EXERCISE INSTRUCTIONS
Your answer should consist only of the lines below from the one with "tcl = acc +" through the one with "segs(mbS, base, mid, .006", copied exactly.

(Scripts that build scenes)
----------------------------------------

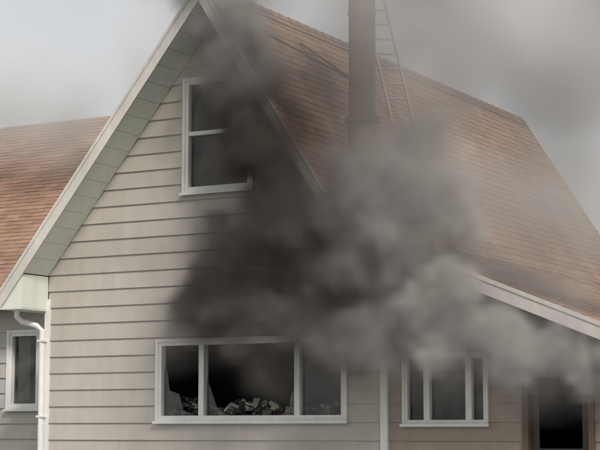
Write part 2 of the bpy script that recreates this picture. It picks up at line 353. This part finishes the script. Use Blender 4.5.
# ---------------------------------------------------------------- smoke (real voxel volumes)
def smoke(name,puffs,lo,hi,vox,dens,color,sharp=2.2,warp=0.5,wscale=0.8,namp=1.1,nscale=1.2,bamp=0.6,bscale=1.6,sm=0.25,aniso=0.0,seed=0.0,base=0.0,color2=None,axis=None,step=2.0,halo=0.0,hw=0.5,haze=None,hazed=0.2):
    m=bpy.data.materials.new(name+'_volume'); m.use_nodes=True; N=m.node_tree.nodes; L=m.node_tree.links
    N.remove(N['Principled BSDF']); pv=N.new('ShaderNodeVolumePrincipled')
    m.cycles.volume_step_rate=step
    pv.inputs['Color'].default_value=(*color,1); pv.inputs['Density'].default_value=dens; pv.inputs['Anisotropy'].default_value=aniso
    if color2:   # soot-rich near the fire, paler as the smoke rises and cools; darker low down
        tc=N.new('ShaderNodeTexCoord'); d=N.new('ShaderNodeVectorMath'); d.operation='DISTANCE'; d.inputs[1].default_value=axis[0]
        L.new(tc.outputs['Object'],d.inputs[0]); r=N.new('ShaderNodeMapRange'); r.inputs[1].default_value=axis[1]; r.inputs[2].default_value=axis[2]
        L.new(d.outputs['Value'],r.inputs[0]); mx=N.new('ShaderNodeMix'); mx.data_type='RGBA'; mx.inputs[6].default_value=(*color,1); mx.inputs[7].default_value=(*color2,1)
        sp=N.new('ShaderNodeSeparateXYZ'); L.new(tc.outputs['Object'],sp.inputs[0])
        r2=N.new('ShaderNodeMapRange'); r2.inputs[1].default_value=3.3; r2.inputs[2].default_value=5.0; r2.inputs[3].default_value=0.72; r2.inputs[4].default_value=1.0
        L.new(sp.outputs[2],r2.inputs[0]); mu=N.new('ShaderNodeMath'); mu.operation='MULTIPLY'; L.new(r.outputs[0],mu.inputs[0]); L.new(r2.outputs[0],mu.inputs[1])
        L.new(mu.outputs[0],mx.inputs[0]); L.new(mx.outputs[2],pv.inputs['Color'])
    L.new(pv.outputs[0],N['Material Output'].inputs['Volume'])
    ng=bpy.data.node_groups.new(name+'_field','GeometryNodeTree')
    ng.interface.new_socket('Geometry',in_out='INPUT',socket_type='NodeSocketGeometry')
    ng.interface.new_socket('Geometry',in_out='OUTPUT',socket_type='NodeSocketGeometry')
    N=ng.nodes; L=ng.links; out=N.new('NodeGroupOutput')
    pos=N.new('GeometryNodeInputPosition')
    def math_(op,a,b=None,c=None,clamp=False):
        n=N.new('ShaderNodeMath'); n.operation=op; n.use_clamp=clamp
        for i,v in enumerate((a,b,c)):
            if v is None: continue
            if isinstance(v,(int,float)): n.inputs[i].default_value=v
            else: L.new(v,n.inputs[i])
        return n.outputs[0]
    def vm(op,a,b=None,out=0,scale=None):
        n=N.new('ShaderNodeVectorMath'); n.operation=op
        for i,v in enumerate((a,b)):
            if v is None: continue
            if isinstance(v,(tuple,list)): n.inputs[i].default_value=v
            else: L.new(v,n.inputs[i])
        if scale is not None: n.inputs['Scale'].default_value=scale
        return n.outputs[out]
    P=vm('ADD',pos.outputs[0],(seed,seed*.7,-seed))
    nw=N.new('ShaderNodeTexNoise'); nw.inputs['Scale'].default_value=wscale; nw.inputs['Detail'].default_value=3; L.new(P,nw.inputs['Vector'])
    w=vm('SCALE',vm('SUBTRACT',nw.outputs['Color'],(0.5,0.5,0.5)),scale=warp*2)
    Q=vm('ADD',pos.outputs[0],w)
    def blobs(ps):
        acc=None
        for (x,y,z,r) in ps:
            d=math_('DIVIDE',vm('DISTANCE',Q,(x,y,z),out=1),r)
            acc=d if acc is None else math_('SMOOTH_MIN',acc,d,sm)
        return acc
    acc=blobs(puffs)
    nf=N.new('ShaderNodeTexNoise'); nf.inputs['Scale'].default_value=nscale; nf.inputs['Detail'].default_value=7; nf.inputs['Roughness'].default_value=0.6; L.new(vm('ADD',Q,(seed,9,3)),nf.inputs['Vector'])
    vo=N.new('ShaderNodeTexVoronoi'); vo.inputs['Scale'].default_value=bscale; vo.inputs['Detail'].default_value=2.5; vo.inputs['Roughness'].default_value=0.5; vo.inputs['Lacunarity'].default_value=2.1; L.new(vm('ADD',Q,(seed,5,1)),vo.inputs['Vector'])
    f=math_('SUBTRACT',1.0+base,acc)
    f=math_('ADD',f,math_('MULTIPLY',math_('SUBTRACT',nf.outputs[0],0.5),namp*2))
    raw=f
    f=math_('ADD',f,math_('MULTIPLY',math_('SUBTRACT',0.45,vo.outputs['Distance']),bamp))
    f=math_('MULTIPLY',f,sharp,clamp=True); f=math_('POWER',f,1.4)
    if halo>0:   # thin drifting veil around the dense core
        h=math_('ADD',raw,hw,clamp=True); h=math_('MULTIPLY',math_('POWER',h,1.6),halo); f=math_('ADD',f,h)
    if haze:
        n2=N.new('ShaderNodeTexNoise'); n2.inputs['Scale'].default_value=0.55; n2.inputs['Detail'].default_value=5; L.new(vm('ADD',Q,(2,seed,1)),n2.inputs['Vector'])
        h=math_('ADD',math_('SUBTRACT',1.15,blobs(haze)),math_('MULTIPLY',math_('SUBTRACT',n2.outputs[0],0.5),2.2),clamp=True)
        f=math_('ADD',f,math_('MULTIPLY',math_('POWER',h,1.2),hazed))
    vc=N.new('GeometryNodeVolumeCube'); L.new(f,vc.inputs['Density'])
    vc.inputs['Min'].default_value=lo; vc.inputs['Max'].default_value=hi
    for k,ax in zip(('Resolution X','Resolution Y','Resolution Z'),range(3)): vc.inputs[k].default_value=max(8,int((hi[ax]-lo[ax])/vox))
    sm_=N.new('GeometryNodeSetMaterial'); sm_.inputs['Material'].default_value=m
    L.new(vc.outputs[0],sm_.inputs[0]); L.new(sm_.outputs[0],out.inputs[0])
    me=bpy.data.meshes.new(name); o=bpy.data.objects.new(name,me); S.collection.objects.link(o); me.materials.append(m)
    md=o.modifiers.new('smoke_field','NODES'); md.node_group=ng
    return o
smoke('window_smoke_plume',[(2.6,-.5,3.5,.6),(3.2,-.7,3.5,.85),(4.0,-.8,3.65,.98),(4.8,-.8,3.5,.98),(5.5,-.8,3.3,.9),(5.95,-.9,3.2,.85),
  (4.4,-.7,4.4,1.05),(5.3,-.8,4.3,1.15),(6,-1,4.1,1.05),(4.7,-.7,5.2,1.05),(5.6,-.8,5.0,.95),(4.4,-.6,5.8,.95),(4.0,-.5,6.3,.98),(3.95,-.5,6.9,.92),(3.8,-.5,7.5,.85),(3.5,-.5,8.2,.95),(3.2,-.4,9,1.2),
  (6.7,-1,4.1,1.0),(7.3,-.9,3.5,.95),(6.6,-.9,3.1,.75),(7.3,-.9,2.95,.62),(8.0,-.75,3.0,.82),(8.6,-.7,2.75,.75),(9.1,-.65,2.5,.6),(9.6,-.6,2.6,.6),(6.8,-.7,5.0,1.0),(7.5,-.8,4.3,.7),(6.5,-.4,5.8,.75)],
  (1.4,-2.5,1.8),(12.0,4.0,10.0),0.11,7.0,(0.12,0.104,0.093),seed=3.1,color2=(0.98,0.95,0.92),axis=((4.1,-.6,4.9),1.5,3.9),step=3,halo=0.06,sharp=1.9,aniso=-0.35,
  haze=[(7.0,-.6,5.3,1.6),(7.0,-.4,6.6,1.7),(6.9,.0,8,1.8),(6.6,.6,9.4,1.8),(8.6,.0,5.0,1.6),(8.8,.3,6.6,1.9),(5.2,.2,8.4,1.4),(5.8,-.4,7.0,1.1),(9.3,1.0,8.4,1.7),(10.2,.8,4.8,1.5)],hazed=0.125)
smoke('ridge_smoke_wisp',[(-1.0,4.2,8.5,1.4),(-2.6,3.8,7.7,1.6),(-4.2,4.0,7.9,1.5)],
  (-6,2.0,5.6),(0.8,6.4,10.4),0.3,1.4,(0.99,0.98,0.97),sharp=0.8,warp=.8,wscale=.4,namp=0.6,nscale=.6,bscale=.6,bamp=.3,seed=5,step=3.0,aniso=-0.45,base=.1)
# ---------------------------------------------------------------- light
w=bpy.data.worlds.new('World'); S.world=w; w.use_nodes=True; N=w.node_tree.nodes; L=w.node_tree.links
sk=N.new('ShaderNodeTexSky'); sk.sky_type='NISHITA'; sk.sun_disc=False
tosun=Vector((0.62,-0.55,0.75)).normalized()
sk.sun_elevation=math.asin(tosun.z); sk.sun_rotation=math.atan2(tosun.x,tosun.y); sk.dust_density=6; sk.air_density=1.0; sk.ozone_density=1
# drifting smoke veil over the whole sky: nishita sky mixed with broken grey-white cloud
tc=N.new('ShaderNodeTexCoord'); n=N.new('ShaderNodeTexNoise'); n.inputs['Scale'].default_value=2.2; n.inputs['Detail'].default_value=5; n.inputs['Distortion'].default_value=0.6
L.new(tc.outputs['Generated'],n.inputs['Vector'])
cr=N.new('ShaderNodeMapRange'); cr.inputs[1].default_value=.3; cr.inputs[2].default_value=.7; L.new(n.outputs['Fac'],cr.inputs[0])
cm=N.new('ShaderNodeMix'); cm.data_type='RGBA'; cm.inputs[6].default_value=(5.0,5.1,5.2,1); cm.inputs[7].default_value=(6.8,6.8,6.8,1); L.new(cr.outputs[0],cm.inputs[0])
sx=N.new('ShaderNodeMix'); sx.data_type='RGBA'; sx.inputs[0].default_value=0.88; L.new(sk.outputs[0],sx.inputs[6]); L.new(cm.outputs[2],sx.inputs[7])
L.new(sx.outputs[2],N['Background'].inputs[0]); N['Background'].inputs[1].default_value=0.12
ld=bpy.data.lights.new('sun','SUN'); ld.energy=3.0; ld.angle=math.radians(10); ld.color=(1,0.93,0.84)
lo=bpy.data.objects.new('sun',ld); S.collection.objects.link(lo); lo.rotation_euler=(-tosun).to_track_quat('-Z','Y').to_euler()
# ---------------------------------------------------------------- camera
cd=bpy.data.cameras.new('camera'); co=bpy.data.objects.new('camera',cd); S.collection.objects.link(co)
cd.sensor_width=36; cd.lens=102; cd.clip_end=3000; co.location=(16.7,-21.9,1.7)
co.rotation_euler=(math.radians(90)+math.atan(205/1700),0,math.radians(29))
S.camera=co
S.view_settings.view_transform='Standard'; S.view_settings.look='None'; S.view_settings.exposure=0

----------------------------------------

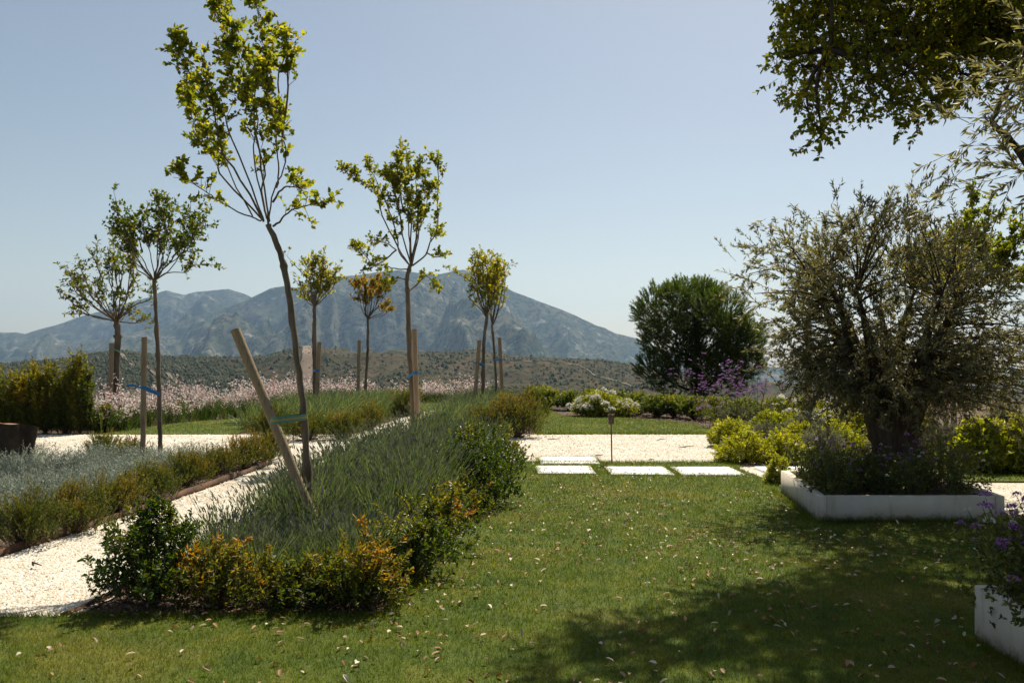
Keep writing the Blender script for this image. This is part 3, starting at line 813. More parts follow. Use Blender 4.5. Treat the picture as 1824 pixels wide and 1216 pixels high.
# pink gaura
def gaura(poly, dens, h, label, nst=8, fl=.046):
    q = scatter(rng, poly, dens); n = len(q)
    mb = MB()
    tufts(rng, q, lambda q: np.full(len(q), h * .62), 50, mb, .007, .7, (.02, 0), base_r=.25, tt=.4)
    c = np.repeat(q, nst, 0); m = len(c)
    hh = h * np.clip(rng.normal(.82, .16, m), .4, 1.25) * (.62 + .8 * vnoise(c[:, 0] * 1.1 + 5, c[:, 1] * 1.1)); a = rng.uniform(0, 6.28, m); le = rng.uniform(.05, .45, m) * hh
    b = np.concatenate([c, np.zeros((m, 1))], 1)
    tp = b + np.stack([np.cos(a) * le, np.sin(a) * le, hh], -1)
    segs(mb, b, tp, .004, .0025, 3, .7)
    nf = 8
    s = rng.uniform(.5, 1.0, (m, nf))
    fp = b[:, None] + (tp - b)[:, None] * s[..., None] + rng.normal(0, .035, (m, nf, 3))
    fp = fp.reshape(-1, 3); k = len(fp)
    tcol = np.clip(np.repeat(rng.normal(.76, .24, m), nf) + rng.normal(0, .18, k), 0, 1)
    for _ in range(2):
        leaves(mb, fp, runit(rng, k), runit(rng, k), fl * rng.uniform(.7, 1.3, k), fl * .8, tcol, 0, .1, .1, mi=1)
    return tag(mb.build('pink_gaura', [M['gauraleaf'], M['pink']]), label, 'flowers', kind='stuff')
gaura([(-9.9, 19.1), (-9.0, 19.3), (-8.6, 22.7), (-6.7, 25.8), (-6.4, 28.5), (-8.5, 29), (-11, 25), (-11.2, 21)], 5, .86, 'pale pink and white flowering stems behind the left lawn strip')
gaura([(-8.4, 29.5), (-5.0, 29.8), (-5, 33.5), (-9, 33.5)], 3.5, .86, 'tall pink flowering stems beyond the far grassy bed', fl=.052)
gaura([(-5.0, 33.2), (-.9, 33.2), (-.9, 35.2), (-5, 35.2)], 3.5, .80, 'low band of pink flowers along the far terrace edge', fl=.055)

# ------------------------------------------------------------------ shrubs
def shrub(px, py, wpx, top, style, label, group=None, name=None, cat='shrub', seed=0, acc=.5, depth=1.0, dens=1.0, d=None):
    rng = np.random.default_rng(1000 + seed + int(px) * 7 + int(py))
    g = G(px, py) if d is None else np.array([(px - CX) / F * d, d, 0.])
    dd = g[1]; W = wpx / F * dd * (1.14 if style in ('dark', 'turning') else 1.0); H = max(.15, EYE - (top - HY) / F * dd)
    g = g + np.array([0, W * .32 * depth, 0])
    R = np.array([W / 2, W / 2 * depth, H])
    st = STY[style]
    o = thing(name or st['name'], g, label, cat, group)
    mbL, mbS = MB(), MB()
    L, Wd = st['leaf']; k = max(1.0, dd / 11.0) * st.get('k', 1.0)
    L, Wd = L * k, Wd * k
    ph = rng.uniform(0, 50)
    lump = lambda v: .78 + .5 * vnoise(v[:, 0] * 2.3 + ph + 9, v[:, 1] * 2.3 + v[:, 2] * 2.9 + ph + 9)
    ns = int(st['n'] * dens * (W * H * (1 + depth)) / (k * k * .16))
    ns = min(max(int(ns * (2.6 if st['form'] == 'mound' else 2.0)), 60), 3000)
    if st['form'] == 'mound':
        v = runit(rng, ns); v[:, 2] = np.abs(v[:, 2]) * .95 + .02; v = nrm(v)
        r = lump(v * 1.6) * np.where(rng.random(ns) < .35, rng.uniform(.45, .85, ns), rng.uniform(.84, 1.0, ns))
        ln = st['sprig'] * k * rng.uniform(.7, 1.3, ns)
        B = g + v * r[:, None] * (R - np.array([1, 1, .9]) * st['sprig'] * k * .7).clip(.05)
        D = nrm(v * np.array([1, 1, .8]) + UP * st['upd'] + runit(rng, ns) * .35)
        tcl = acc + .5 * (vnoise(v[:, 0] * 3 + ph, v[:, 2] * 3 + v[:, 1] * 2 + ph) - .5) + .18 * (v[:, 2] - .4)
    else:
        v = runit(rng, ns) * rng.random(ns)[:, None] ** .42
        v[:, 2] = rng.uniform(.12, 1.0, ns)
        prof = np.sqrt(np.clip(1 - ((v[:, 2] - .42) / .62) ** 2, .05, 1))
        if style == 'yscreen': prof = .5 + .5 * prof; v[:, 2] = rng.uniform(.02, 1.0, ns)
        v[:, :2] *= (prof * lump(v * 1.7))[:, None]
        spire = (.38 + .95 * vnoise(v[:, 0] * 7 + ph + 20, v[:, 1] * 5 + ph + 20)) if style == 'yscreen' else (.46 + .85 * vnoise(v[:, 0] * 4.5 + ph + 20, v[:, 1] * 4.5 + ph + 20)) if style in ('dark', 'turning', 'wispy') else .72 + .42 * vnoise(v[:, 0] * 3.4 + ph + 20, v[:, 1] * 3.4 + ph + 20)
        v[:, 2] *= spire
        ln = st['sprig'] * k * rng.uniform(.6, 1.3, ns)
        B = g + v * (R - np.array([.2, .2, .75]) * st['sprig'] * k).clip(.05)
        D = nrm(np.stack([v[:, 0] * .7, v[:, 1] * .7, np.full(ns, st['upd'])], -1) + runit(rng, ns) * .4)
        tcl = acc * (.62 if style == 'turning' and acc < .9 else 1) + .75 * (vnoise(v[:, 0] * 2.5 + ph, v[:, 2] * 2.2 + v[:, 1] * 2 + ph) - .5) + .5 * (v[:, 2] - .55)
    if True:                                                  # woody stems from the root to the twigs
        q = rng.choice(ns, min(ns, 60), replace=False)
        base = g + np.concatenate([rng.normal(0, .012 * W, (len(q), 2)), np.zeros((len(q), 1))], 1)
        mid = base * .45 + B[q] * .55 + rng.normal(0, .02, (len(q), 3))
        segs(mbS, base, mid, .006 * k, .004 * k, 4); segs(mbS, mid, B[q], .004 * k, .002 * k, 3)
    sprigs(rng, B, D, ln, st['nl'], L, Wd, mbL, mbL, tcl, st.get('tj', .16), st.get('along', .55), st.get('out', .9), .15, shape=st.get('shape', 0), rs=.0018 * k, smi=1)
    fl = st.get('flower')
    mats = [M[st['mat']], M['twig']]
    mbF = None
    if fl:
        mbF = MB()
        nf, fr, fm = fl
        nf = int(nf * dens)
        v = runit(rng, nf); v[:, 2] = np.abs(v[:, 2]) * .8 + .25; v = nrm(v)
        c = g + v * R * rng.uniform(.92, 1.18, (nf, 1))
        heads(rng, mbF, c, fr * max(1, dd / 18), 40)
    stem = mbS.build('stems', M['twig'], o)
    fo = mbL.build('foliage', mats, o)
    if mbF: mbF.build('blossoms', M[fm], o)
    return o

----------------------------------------

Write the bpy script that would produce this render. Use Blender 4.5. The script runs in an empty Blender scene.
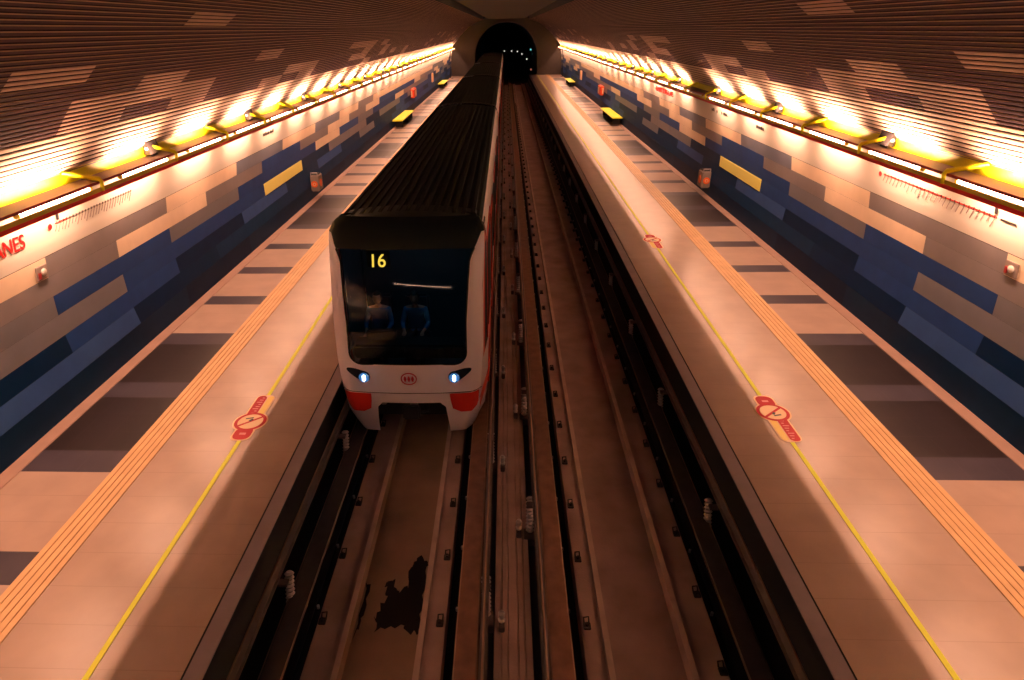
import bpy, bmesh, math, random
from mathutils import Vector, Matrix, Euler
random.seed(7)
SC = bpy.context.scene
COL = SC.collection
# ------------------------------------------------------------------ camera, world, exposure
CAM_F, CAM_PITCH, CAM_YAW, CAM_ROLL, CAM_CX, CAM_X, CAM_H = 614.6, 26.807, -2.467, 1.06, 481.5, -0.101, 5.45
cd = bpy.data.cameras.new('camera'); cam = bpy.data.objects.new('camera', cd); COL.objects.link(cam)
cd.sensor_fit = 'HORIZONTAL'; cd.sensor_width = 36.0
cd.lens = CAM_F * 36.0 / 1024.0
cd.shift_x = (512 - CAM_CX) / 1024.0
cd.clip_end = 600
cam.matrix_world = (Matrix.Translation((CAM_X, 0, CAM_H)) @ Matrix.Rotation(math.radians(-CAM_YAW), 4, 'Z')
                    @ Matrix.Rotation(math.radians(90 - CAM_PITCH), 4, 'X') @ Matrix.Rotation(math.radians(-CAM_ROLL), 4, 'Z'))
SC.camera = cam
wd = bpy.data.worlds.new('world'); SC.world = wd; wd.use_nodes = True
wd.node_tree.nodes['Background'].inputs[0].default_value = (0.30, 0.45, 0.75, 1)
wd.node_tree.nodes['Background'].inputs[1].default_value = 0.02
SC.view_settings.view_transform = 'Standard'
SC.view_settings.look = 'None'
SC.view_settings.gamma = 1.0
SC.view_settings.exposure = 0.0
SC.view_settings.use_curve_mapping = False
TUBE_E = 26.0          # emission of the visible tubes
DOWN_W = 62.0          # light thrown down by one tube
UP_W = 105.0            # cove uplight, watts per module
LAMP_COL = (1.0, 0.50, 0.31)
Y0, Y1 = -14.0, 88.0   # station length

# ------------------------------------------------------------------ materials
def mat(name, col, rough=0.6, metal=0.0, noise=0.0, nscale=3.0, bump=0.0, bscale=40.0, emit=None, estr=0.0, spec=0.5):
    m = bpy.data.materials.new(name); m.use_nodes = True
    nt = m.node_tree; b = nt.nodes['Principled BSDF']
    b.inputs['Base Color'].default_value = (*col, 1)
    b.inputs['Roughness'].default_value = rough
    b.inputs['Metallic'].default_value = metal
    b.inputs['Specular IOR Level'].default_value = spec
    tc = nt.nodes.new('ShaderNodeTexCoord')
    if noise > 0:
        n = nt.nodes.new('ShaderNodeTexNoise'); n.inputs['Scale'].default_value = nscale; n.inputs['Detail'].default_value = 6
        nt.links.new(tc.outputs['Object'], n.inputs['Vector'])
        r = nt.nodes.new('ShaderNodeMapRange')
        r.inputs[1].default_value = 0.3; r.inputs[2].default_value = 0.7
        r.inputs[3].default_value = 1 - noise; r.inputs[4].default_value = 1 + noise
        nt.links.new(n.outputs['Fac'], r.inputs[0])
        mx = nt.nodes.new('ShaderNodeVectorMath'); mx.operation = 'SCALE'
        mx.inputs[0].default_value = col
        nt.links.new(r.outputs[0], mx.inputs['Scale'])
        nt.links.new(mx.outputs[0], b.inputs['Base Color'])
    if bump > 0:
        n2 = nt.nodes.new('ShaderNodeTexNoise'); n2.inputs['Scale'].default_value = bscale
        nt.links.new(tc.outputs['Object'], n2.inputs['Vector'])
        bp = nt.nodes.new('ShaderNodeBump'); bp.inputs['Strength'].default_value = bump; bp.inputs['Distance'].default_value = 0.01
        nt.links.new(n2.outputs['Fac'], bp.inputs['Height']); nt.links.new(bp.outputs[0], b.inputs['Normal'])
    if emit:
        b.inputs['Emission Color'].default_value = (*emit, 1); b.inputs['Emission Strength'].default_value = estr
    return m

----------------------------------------

RIGHT ANSWER
        tcl = acc + .5 * (vnoise(v[:, 0] * 3 + ph, v[:, 2] * 3 + v[:, 1] * 2 + ph) - .5) + .18 * (v[:, 2] - .4)
    else:
        v = runit(rng, ns) * rng.random(ns)[:, None] ** .42
        v[:, 2] = rng.uniform(.12, 1.0, ns)
        prof = np.sqrt(np.clip(1 - ((v[:, 2] - .42) / .62) ** 2, .05, 1))
        if style == 'yscreen': prof = .5 + .5 * prof; v[:, 2] = rng.uniform(.02, 1.0, ns)
        v[:, :2] *= (prof * lump(v * 1.7))[:, None]
        spire = (.38 + .95 * vnoise(v[:, 0] * 7 + ph + 20, v[:, 1] * 5 + ph + 20)) if style == 'yscreen' else (.46 + .85 * vnoise(v[:, 0] * 4.5 + ph + 20, v[:, 1] * 4.5 + ph + 20)) if style in ('dark', 'turning', 'wispy') else .72 + .42 * vnoise(v[:, 0] * 3.4 + ph + 20, v[:, 1] * 3.4 + ph + 20)
        v[:, 2] *= spire
        ln = st['sprig'] * k * rng.uniform(.6, 1.3, ns)
        B = g + v * (R - np.array([.2, .2, .75]) * st['sprig'] * k).clip(.05)
        D = nrm(np.stack([v[:, 0] * .7, v[:, 1] * .7, np.full(ns, st['upd'])], -1) + runit(rng, ns) * .4)
        tcl = acc * (.62 if style == 'turning' and acc < .9 else 1) + .75 * (vnoise(v[:, 0] * 2.5 + ph, v[:, 2] * 2.2 + v[:, 1] * 2 + ph) - .5) + .5 * (v[:, 2] - .55)
    if True:                                                  # woody stems from the root to the twigs
        q = rng.choice(ns, min(ns, 60), replace=False)
        base = g + np.concatenate([rng.normal(0, .012 * W, (len(q), 2)), np.zeros((len(q), 1))], 1)
        mid = base * .45 + B[q] * .55 + rng.normal(0, .02, (len(q), 3))
        segs(mbS, base, mid, .006 * k, .004 * k, 4); segs(mbS, mid, B[q], .004 * k, .002 * k, 3)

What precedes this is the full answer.